Nine people killed in new US airstrike in Somalia



The United States military has reportedly conducted an airstrike in Somalia, killing nine people.

The US’s Africa Command (AFRICOM) claimed in a press release that the US military had struck a position in Somalia and killed nine al-Shabab militants a day earlier.

“To support the Federal Government of Somalia’s continued efforts to degrade al-Shabab, US forces conducted an airstrike targeting al-Shabab militants near Lebede, Somalia,” AFRICOM said.

“We currently assess this airstrike killed nine militants with no civilians involved,” it claimed, Reuters reported on Sunday.

AFRICOM says it carries out periodic airstrikes in the Horn of Africa country to support the UN-backed government there, which has been making efforts to eradicate the al-Qaeda-linked al-Shabab group in the past years.

The US military began conducting airstrikes in Somalia in 2007, with helicopters and AC-130 gunships. In June 2011, American forces began using drones to carry out airstrikes in Somalia on purported militant positions, in a mission which has so far failed to uproot the militants there.

US President Donald Trump has approved increased military operations against purported members of al-Shabab in Africa and Daesh in the Middle East and Asia.

Some observers say the US has stepped up its operations in Somalia — as well as elsewhere — in often secretive efforts to expand its military influence in those regions.

A recent report suggested Pentagon had secretly expanded its military presence in Tunisia, another North African country.

The US military has in recent years used the presence of Takfiri militants as a pretext to build up its forces across the continent, where it reportedly has over 6,000 boots on the ground.

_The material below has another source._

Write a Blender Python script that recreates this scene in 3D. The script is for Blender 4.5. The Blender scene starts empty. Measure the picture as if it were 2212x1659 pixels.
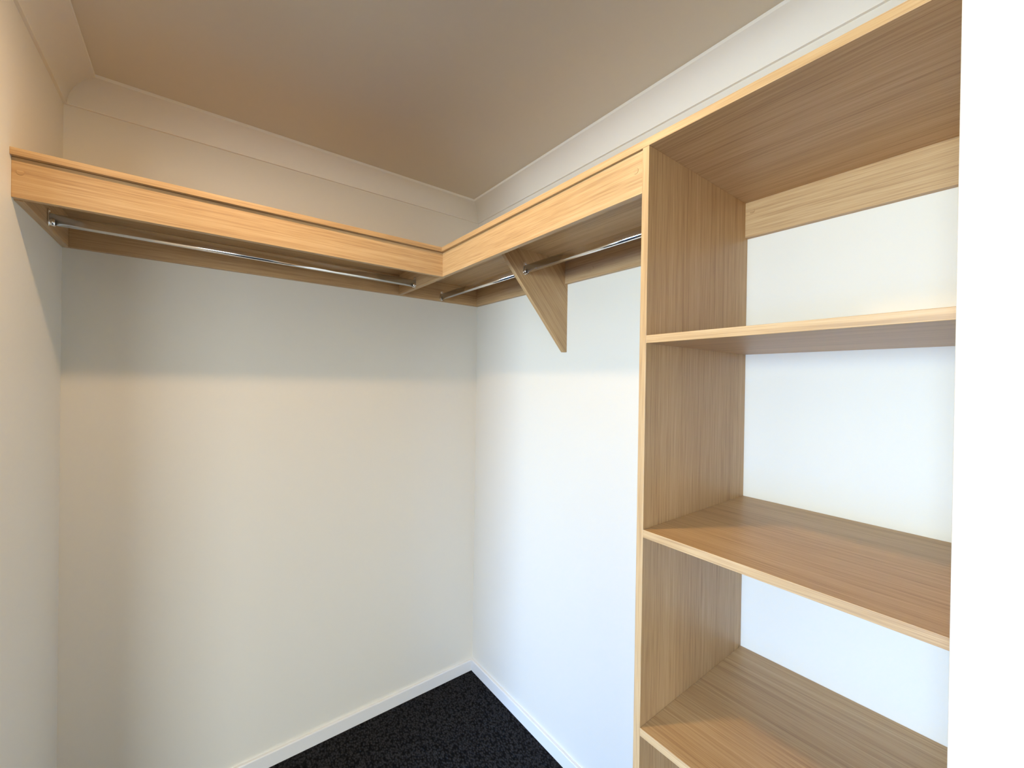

The US also carries out drone strikes in Afghanistan, Pakistan, Yemen, and Libya.

Locals say the US drone attacks often target civilians in those countries.

The civilian deaths have caused an international outcry. Pentagon’s controversial use of drones is shrouded in secrecy, lacks a clear legal foundation, and may amount to war crimes, according to experts on international law and human rights groups.